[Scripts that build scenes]
-- Start --

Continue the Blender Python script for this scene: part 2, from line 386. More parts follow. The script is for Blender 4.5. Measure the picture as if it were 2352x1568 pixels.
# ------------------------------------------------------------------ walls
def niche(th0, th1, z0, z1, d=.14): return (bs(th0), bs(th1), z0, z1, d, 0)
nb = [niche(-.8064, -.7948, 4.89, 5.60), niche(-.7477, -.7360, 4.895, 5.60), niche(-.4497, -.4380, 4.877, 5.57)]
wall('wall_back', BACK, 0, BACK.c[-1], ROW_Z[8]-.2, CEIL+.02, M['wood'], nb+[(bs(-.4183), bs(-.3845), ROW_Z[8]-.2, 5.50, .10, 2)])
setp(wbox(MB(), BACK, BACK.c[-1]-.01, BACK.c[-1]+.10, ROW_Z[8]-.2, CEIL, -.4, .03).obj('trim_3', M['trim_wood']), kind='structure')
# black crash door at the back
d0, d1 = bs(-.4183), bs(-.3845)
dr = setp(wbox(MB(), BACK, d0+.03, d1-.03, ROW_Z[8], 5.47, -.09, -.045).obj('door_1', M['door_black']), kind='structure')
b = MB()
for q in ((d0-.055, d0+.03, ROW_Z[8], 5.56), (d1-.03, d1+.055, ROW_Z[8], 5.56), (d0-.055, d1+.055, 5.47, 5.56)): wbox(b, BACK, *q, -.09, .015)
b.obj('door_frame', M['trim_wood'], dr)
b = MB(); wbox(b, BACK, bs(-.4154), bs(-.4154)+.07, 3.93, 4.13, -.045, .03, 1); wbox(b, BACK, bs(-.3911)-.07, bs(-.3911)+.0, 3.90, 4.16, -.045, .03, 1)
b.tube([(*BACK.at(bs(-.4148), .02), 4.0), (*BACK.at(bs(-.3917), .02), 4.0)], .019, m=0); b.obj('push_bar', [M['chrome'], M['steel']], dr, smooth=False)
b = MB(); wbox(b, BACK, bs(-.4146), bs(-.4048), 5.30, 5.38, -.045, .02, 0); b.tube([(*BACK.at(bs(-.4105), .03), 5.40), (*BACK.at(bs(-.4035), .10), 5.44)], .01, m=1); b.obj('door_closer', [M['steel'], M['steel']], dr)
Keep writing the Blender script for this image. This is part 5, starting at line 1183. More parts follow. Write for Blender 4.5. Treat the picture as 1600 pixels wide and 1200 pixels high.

-- End --

WHAT IS EXPECTED | Output each entry precisely as given.

COMPLETE RESPONSE |
Continue the Blender Python script for this scene: part 2, from line 386. More parts follow. The script is for Blender 4.5. Measure the picture as if it were 2352x1568 pixels.
# ------------------------------------------------------------------ walls
def niche(th0, th1, z0, z1, d=.14): return (bs(th0), bs(th1), z0, z1, d, 0)
nb = [niche(-.8064, -.7948, 4.89, 5.60), niche(-.7477, -.7360, 4.895, 5.60), niche(-.4497, -.4380, 4.877, 5.57)]
wall('wall_back', BACK, 0, BACK.c[-1], ROW_Z[8]-.2, CEIL+.02, M['wood'], nb+[(bs(-.4183), bs(-.3845), ROW_Z[8]-.2, 5.50, .10, 2)])
setp(wbox(MB(), BACK, BACK.c[-1]-.01, BACK.c[-1]+.10, ROW_Z[8]-.2, CEIL, -.4, .03).obj('trim_3', M['trim_wood']), kind='structure')
# black crash door at the back
d0, d1 = bs(-.4183), bs(-.3845)
dr = setp(wbox(MB(), BACK, d0+.03, d1-.03, ROW_Z[8], 5.47, -.09, -.045).obj('door_1', M['door_black']), kind='structure')
b = MB()
for q in ((d0-.055, d0+.03, ROW_Z[8], 5.56), (d1-.03, d1+.055, ROW_Z[8], 5.56), (d0-.055, d1+.055, 5.47, 5.56)): wbox(b, BACK, *q, -.09, .015)
b.obj('door_frame', M['trim_wood'], dr)
b = MB(); wbox(b, BACK, bs(-.4154), bs(-.4154)+.07, 3.93, 4.13, -.045, .03, 1); wbox(b, BACK, bs(-.3911)-.07, bs(-.3911)+.0, 3.90, 4.16, -.045, .03, 1)
b.tube([(*BACK.at(bs(-.4148), .02), 4.0), (*BACK.at(bs(-.3917), .02), 4.0)], .019, m=0); b.obj('push_bar', [M['chrome'], M['steel']], dr, smooth=False)
b = MB(); wbox(b, BACK, bs(-.4146), bs(-.4048), 5.30, 5.38, -.045, .02, 0); b.tube([(*BACK.at(bs(-.4105), .03), 5.40), (*BACK.at(bs(-.4035), .10), 5.44)], .01, m=1); b.obj('door_closer', [M['steel'], M['steel']], dr)
Keep writing the Blender script for this image. This is part 5, starting at line 1183. More parts follow. Write for Blender 4.5. Treat the picture as 1600 pixels wide and 1200 pixels high.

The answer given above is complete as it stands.